I don't know about you... but this seems a little strange... and.. very unhelpful. So. I decide to take this to a cashier... who might know what better to do.

What ended up happening was that a GROCERY CHECK BOY was called to check on the price... and then HE went to the *same* demi-manager who tried to tell him the *same* crap she told me.

I then asked:

"Well. If it's not an item you stock, then can I simply take it, seeing as it's not your item anyhow?"

...

and she looks at me all goggle-eyed and says "NO... of course not!"

... and only after prompting from the GROCERY CHECK BOY... does she say "Fine. I'll call my manager to find out." (because obviously... doing this very simple, logical step was faaaar too complex 20 minutes ago). She calls the manager of the Cosmetics department... who of course... doesn't answer.

In the end... I had to get... the GROCERY CHECK BOY's manager to figure sh*t out. Through all this too... it took about 45 minutes... and during that 45 minutes... the "discontinued display" was still up 'n' running.

INCOMPETENCE extraordinaire. No wonder they call it "Stupidstore".

Future Shop: No, we will NOT extend the warranty.

One of the lifebloods of the consumer electronics industry is the extended warranty. Having worked for almost two years at a consumer electronics retailer (which is on its way to becoming a business statistic...eh, I'll just say it. "A&B Sound"), one of the things that was firmly drilled into us was how at least 5% of our sales had to come from extended warranty.

In theory, this is a good thing. Considering the failure rate of most electronics these days, and the fact that the manufacturer only gives you one year (or as little as 90 days), it could be worthwhile to consider. But, when you consider what actually is covered, that's when it'll give you pause.

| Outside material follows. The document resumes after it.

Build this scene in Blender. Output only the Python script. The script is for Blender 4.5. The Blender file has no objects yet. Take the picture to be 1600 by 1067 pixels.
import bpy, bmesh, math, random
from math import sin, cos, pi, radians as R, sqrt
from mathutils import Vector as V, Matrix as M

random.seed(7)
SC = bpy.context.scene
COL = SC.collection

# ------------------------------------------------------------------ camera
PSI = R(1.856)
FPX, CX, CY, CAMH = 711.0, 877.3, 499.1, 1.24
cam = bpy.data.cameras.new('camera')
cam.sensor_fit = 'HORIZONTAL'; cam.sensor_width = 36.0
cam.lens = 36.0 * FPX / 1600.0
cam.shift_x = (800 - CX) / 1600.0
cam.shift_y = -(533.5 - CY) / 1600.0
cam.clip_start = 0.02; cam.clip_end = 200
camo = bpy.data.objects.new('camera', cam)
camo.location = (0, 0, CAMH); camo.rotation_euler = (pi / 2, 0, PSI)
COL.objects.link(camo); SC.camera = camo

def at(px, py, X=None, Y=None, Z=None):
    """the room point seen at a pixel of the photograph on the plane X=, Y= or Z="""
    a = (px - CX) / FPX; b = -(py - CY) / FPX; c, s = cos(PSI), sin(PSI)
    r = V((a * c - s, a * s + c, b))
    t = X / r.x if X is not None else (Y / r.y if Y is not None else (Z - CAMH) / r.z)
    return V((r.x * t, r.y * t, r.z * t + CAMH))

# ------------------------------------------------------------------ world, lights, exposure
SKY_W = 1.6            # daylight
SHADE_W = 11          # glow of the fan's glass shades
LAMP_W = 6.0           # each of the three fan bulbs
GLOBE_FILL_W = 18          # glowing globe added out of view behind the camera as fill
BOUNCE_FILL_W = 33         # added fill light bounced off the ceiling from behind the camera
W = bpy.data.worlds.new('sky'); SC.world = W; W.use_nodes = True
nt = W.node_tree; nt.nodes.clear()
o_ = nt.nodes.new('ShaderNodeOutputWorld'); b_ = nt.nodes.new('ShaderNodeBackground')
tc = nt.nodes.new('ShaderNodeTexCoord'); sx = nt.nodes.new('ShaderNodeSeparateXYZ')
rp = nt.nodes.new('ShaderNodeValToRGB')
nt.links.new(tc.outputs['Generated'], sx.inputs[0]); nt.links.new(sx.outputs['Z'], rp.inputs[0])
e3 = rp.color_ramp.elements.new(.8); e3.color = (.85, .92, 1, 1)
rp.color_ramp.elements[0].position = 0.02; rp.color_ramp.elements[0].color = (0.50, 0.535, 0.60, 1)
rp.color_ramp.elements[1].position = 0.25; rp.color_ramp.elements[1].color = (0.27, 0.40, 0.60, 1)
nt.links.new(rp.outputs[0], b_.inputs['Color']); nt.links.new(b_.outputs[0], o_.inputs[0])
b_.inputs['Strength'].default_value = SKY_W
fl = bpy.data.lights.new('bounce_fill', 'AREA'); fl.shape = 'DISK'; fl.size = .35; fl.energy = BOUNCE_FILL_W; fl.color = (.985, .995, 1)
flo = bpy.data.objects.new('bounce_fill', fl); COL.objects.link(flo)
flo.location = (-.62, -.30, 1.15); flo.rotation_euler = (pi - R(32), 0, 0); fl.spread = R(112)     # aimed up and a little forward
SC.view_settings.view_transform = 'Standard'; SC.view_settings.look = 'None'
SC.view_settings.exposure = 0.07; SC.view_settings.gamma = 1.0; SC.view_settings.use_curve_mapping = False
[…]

The policies on extended warranty are what make them a pain in the butt. For the first year, you are still covered by the manufacturer, so if something goes wrong within the first year, you are not subject to the benefits of the extended warranty. And then when it finally is, then you're subject to scrutiny. Therefore, if something goes wrong on the device and the warranty people determine that it was due to neglect or abuse (whether it was or not), then you're SOL.

I went into Future Shop to exchange a pair of Sony headphones. These failed less than 90 days after the purchase date, but being that I was unable to obtain a receipt, I had to go through this huge song and dance number (involving finding the credit card invoice), only to find out that I'd have to wait three days for them to make a decision. Eventually, they allow it, but then they decide to sell me on the warranty.

So, what are they telling me, that the unit is so crappy that I'll need it? And considering the hassle that I went through, they still think I'm going to be receptive to the idea of buying extended warranty?

Incidentally, there is 50% profit margin every time a salesperson sells extended warranty.